§ Task to complete
Pictures are excluded. Copy exactly, and only, the lines from the one containing "Model this scene" through the one containing "PI = math.pi", both ends included.

§ Entries
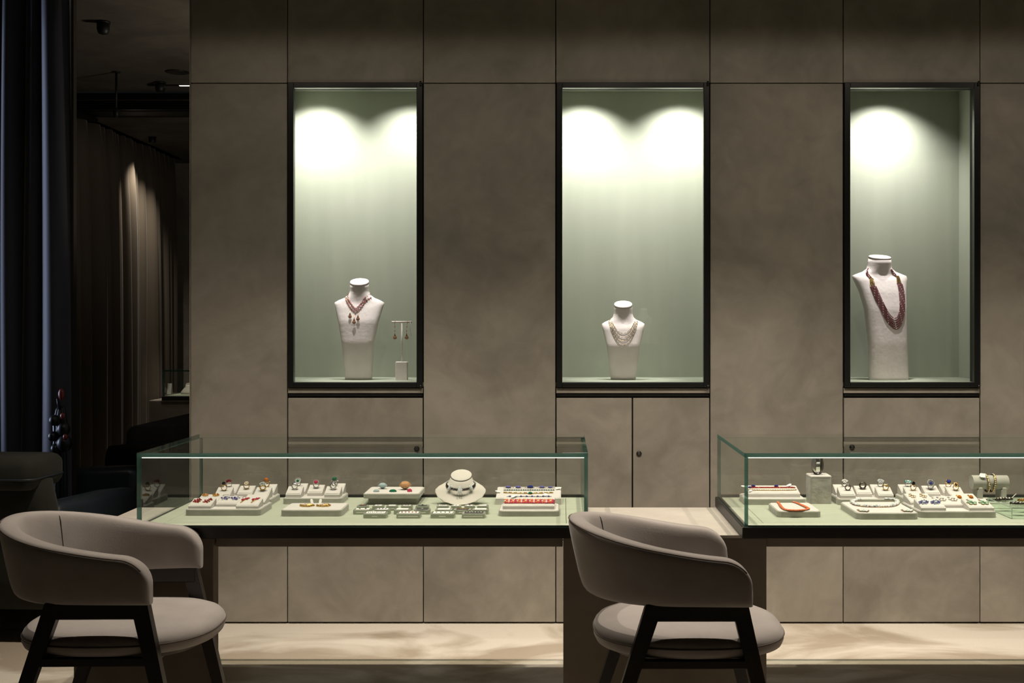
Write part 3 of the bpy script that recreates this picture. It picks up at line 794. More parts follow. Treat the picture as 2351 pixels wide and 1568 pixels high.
e = thing('neck_bust', 'small cream neck bust in the far glass case', 'bust', (X_(433, 11.25), 11.25, BZ + .0034))
rings = [[(math.cos(2 * PI * j / 24) * hw, y + math.sin(2 * PI * j / 24) * ht, z) for j in range(24)] for z, hw, ht, y in ((0, .075, .05, 0), (.02, .078, .05, .004), (.05, .055, .042, .012), (.07, .036, .034, .018), (.10, .033, .031, .022))]
mb = MB(); mb.loft(rings, 0, True, None, True); mb.build('body', 'bust_cream', e); MB().lathe([(.033, .1), (.033, .104), (.02, .107)], 20, M=T(0, .022, 0)).build('neck_cap', 'bust_cream', e)
spot('lounge_case_spot', (-3.2, 10.6, 3.13), (-3.5, 11.25, .75), 70, 34, .8, .02, WARM)
# ================================================================== jewellery display pieces
def catmull(P, per=10, closed=False):
    P = [Vector(p) for p in P]; out = []
    n = len(P)
    for i in range(n - 1):
        a = P[max(i - 1, 0)]; b = P[i]; c = P[i + 1]; d = P[min(i + 2, n - 1)]
        for k in range(per):
            t = k / per
            out.append(0.5 * ((2 * b) + (c - a) * t + (2 * a - 5 * b + 4 * c - d) * t * t + (3 * b - a - 3 * c + d) * t ** 3))
    out.append(P[-1]); return out
def resample(P, step):
    out = [P[0]]; acc = 0.0
    for a, b in zip(P[:-1], P[1:]):
        L = (b - a).length; pos = step - acc
        while pos <= L:
            out.append(a.lerp(b, pos / L)); pos += step
        acc = L - (pos - step)
    return out

# ---- linen busts in the wall showcases
class Bust:
    def __init__(s, label, px, py, Y, prof, rz, tilt, ex=2.5, mat='bust_linen', shift=((0, 0), (1, 0))):
        """prof: (z, half width, half depth, centre y)"""
        s.prof = prof; s.ex = ex; s.shift = shift
        s.loc = Vector((X_(px, Y), Y, NFLOOR)); s.rz = rz
        t = s.t = thing('necklace_bust', label, 'bust', s.loc, rz, 'linen busts in the wall showcases')
        zs = [p[0] for p in prof]; n = 40; rings = []
        lv = []
        for (a, b) in zip(prof[:-1], prof[1:]):
            m = max(1, int((b[0] - a[0]) / .014))
            for i in range(m): lv.append(a[0] + (b[0] - a[0]) * i / m)
        lv.append(zs[-1])
        z_neck = prof[-3][0]
        for z in lv:
            hw, hd, cy = s.at_z(z); rg = []
            ez = s.ex_z(z)
            for j in range(n):
                a = 2 * PI * j / n; c, si = math.cos(a), math.sin(a)
                x = math.copysign(abs(c) ** (2 / ez), c) * hw; y = cy + math.copysign(abs(si) ** (2 / ez), si) * hd
                k = max(0, (z - z_neck) / (zs[-1] - z_neck))
                rg.append((x + s.cx(z), y, z + k * tilt * (y - cy)))
            rings.append(rg)
        mb = MB(); mb.loft(rings, 0, True, None, True); mb.build('body', mat, t)
        hw, hd, cy = s.at_z(zs[-1]); rings = []; ex = s.ex_z(zs[-1])
        for k, dz in ((.985, .0008), (1.0, .003), (.97, .0065), (.86, .0085), (.5, .0095)):
            rg = []
            for j in range(n):
                a = 2 * PI * j / n; c, si = math.cos(a), math.sin(a)
                x = math.copysign(abs(c) ** (2 / ex), c) * hw * k; y = math.copysign(abs(si) ** (2 / ex), si) * hd * k
                rg.append((x + s.cx(zs[-1]), cy + y, zs[-1] + tilt * y + dz))
            rings.append(rg)
        mb = MB(); mb.loft(rings, 0, True, None, True); mb.build('neck_cap', mat, t)
        hw, hd, cy = s.at_z(zs[-1])
        MB().tube([(s.cx(zs[-1]) + math.copysign(abs(math.cos(a)) ** (2 / ex), math.cos(a)) * hw * .99, cy + math.copysign(abs(math.sin(a)) ** (2 / ex), math.sin(a)) * hd * .99, zs[-1] + tilt * math.copysign(abs(math.sin(a)) ** (2 / ex), math.sin(a)) * hd * .99 + .0005) for a in [2 * PI * j / n for j in range(n)]], .0014, 5, closed=True).build('neck_seam', 'velvet_piping', t)
    def ex_z(s, z):
        a, b = s.prof[-7][0], s.prof[-3][0]
        return s.ex + (2.05 - s.ex) * max(0, min(1, (z - a) / (b - a)))
    def at_z(s, z):
        p = s.prof
        for a, b in zip(p[:-1], p[1:]):
            if z <= b[0]:
                k = (z - a[0]) / (b[0] - a[0]); return tuple(a[i] + (b[i] - a[i]) * k for i in (1, 2, 3))
        return p[-1][1:]
    def cx(s, z):
        p = s.shift
        for a, b in zip(p[:-1], p[1:]):
            if z <= b[0]: return a[1] + (b[1] - a[1]) * (z - a[0]) / (b[0] - a[0])
        return p[-1][1]
    def front(s, x, z, off=.003):
        hw, hd, cy = s.at_z(z); c = s.cx(z)
        x = c + max(-hw * .985, min(hw * .985, x - c))
        q = abs(x - c) / hw; e = s.ex_z(z); return Vector((x, cy - hd * (1 - q ** e) ** (1 / e) - off, z))
    def over(s, x, z, off=.003): return s.front(x, z, off)

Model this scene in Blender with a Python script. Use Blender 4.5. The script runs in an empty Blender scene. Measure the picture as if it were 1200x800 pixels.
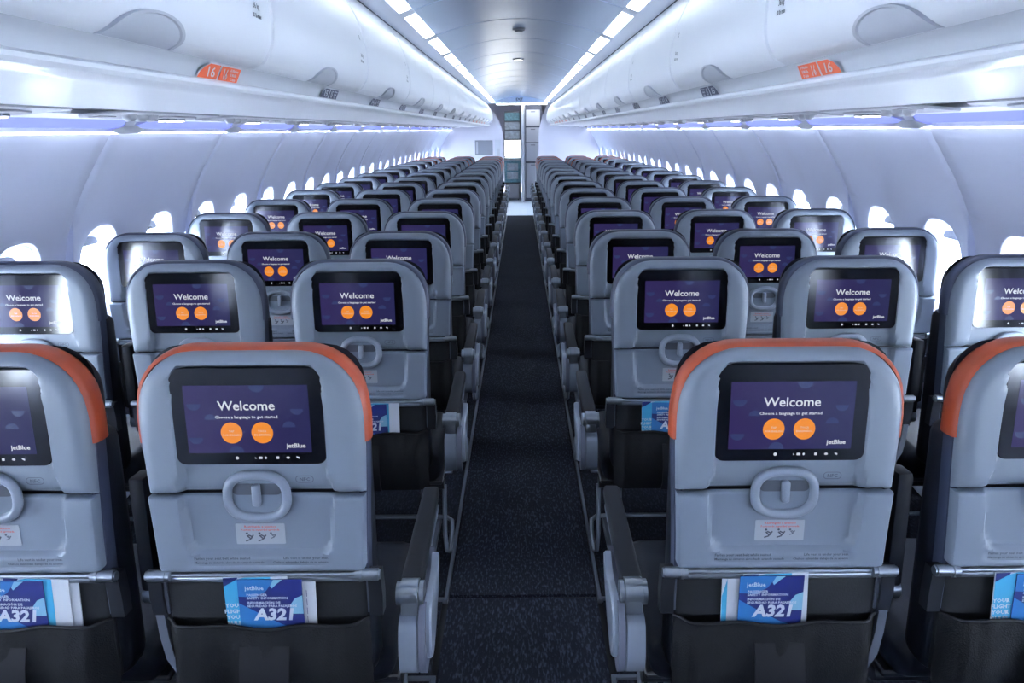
import bpy, bmesh, math, random
from mathutils import Matrix, Vector
random.seed(7)
C = bpy.context.scene.collection
PI = math.pi

# ------------------------------------------------------------------ camera, world, exposure
EYE = 1.49
PITCH = math.radians(16.0)
cam_d = bpy.data.cameras.new('camera')
cam = bpy.data.objects.new('camera', cam_d); C.objects.link(cam)
cam_d.sensor_fit = 'HORIZONTAL'; cam_d.sensor_width = 36.0; cam_d.lens = 25.95
cam_d.shift_x = -10.7 / 1200
cam_d.clip_start = 0.02; cam_d.clip_end = 300
cam.matrix_world = Matrix.Translation((0, 0, EYE)) @ Matrix.Rotation(PI / 2 - PITCH, 4, 'X') @ Matrix.Rotation(math.radians(-0.4), 4, 'Z')
bpy.context.scene.camera = cam
sc = bpy.context.scene
sc.view_settings.view_transform = 'Standard'; sc.view_settings.look = 'None'
sc.view_settings.gamma = 1.0; sc.view_settings.use_curve_mapping = False
sc.view_settings.exposure = 0.54
try:
    sc.cycles.use_denoising = True
    sc.cycles.max_bounces = 10; sc.cycles.diffuse_bounces = 5; sc.cycles.transparent_max_bounces = 12
except Exception:
    pass
world = bpy.data.worlds.new('daylight'); sc.world = world
world.use_nodes = True
bg = world.node_tree.nodes['Background']
bg.inputs[0].default_value = (0.80, 0.90, 1.0, 1); bg.inputs[1].default_value = 44.0
CEIL_E = 3.1      # ceiling strip lights
COVE_E = 0.60
WASH_E = 6.0      # hidden strip washing the sidewalls      # blue cove glow

# ------------------------------------------------------------------ materials
MATS = {}
def mat(name, col, rough=0.5, metal=0.0, emit=None, estr=1.0, noise=None, bump=None, spec=0.5, coat=0.0, sheen=0.0):
    """noise=(scale, amount): procedural tone variation; bump=(scale, strength, distance)"""
    m = bpy.data.materials.new(name); m.use_nodes = True
    nt = m.node_tree; b = nt.nodes['Principled BSDF']
    b.inputs['Base Color'].default_value = (*col, 1); b.inputs['Roughness'].default_value = rough
    b.inputs['Metallic'].default_value = metal
    b.inputs['Specular IOR Level'].default_value = spec
    if coat: b.inputs['Coat Weight'].default_value = coat; b.inputs['Coat Roughness'].default_value = 0.08
    if sheen: b.inputs['Sheen Weight'].default_value = sheen
    if emit: b.inputs['Emission Color'].default_value = (*emit, 1); b.inputs['Emission Strength'].default_value = estr
    if noise or bump:
        tc = nt.nodes.new('ShaderNodeTexCoord')
    if noise:
        n = nt.nodes.new('ShaderNodeTexNoise'); n.inputs['Scale'].default_value = noise[0]; n.inputs['Detail'].default_value = 3
        nt.links.new(tc.outputs['Object'], n.inputs['Vector'])
        r = nt.nodes.new('ShaderNodeValToRGB'); a = noise[1]
        r.color_ramp.elements[0].position = 0.3; r.color_ramp.elements[1].position = 0.7
        r.color_ramp.elements[0].color = (*[c * (1 - a) for c in col], 1)
        r.color_ramp.elements[1].color = (*[min(1, c * (1 + a)) for c in col], 1)
        nt.links.new(n.outputs['Fac'], r.inputs['Fac']); nt.links.new(r.outputs['Color'], b.inputs['Base Color'])
    if bump:
        n2 = nt.nodes.new('ShaderNodeTexNoise'); n2.inputs['Scale'].default_value = bump[0]; n2.inputs['Detail'].default_value = 2
        nt.links.new(tc.outputs['Object'], n2.inputs['Vector'])
        bp = nt.nodes.new('ShaderNodeBump'); bp.inputs['Strength'].default_value = bump[1]; bp.inputs['Distance'].default_value = bump[2]
        nt.links.new(n2.outputs['Fac'], bp.inputs['Height']); nt.links.new(bp.outputs['Normal'], b.inputs['Normal'])
    MATS[name] = m
    return m

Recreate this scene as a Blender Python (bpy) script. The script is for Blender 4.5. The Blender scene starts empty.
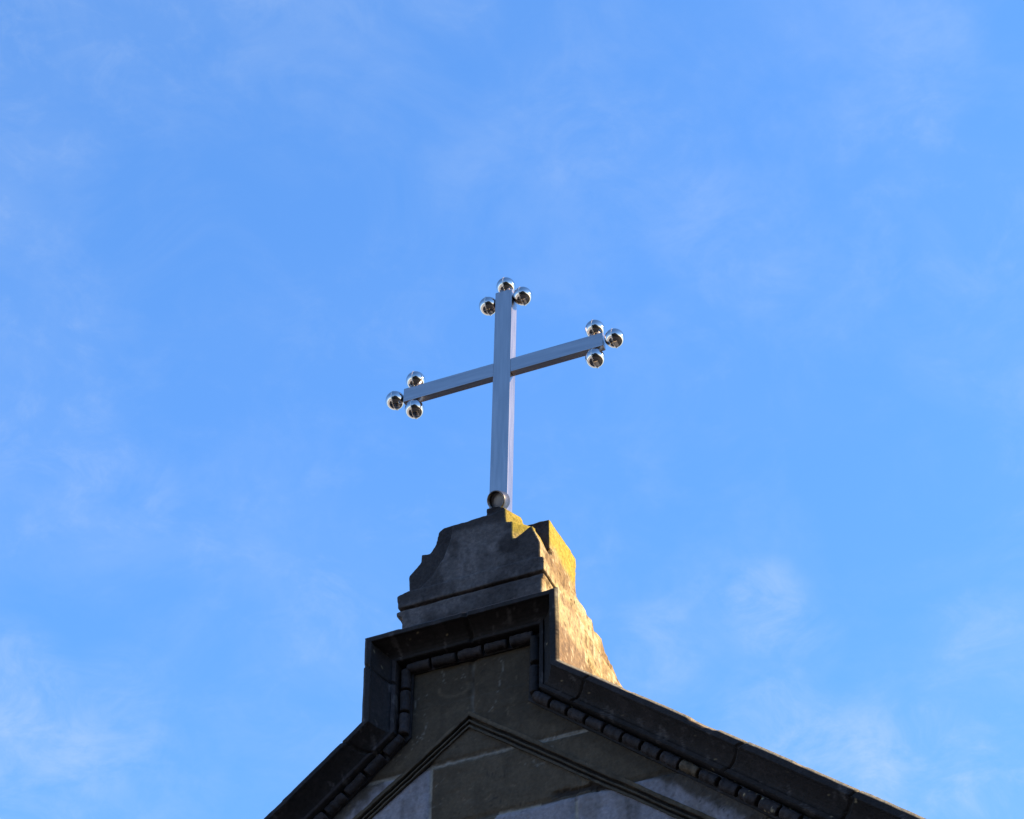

§ In response
Model this scene in Blender with a Python script. Use Blender 4.5. The script runs in an empty Blender scene. Measure the picture as if it were 1200x800 pixels.
import bpy, bmesh, math, random
from mathutils import Matrix, Vector
random.seed(7)
C = bpy.context.scene.collection
PI = math.pi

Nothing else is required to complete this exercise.